Transcribe the listing word for word.

● COLLECTED MATERIAL
------------

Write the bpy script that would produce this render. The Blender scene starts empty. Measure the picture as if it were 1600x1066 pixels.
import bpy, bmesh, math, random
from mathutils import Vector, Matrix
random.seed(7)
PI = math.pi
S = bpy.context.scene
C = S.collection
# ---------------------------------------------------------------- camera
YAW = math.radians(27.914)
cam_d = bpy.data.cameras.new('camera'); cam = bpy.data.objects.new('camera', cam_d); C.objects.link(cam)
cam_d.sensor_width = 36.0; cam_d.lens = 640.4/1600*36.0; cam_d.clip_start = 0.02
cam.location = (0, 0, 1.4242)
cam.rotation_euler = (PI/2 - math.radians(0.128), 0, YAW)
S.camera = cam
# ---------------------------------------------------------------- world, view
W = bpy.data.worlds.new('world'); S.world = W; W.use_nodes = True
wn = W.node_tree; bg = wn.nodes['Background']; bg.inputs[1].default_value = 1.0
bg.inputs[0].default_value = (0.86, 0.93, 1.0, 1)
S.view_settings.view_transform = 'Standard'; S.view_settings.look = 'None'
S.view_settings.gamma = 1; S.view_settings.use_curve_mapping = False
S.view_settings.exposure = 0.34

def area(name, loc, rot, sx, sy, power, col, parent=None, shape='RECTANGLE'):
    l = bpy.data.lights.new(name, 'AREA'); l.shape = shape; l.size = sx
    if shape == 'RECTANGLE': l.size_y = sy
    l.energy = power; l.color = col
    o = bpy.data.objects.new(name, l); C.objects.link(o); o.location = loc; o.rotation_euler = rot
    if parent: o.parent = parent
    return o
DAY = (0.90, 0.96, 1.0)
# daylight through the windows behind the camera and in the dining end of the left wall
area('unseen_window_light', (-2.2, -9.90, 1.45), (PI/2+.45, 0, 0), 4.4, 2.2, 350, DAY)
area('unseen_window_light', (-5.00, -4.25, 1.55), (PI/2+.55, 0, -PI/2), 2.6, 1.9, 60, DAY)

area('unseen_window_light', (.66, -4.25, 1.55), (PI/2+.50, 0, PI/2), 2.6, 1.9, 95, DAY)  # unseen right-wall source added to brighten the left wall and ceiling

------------

● CORRECT RESPONSE
Write the bpy script that would produce this render. The Blender scene starts empty. Measure the picture as if it were 1600x1066 pixels.
import bpy, bmesh, math, random
from mathutils import Vector, Matrix
random.seed(7)
PI = math.pi
S = bpy.context.scene
C = S.collection
# ---------------------------------------------------------------- camera
YAW = math.radians(27.914)
cam_d = bpy.data.cameras.new('camera'); cam = bpy.data.objects.new('camera', cam_d); C.objects.link(cam)
cam_d.sensor_width = 36.0; cam_d.lens = 640.4/1600*36.0; cam_d.clip_start = 0.02
cam.location = (0, 0, 1.4242)
cam.rotation_euler = (PI/2 - math.radians(0.128), 0, YAW)
S.camera = cam
# ---------------------------------------------------------------- world, view
W = bpy.data.worlds.new('world'); S.world = W; W.use_nodes = True
wn = W.node_tree; bg = wn.nodes['Background']; bg.inputs[1].default_value = 1.0
bg.inputs[0].default_value = (0.86, 0.93, 1.0, 1)
S.view_settings.view_transform = 'Standard'; S.view_settings.look = 'None'
S.view_settings.gamma = 1; S.view_settings.use_curve_mapping = False
S.view_settings.exposure = 0.34

def area(name, loc, rot, sx, sy, power, col, parent=None, shape='RECTANGLE'):
    l = bpy.data.lights.new(name, 'AREA'); l.shape = shape; l.size = sx
    if shape == 'RECTANGLE': l.size_y = sy
    l.energy = power; l.color = col
    o = bpy.data.objects.new(name, l); C.objects.link(o); o.location = loc; o.rotation_euler = rot
    if parent: o.parent = parent
    return o
DAY = (0.90, 0.96, 1.0)
# daylight through the windows behind the camera and in the dining end of the left wall
area('unseen_window_light', (-2.2, -9.90, 1.45), (PI/2+.45, 0, 0), 4.4, 2.2, 350, DAY)
area('unseen_window_light', (-5.00, -4.25, 1.55), (PI/2+.55, 0, -PI/2), 2.6, 1.9, 60, DAY)

area('unseen_window_light', (.66, -4.25, 1.55), (PI/2+.50, 0, PI/2), 2.6, 1.9, 95, DAY)  # unseen right-wall source added to brighten the left wall and ceiling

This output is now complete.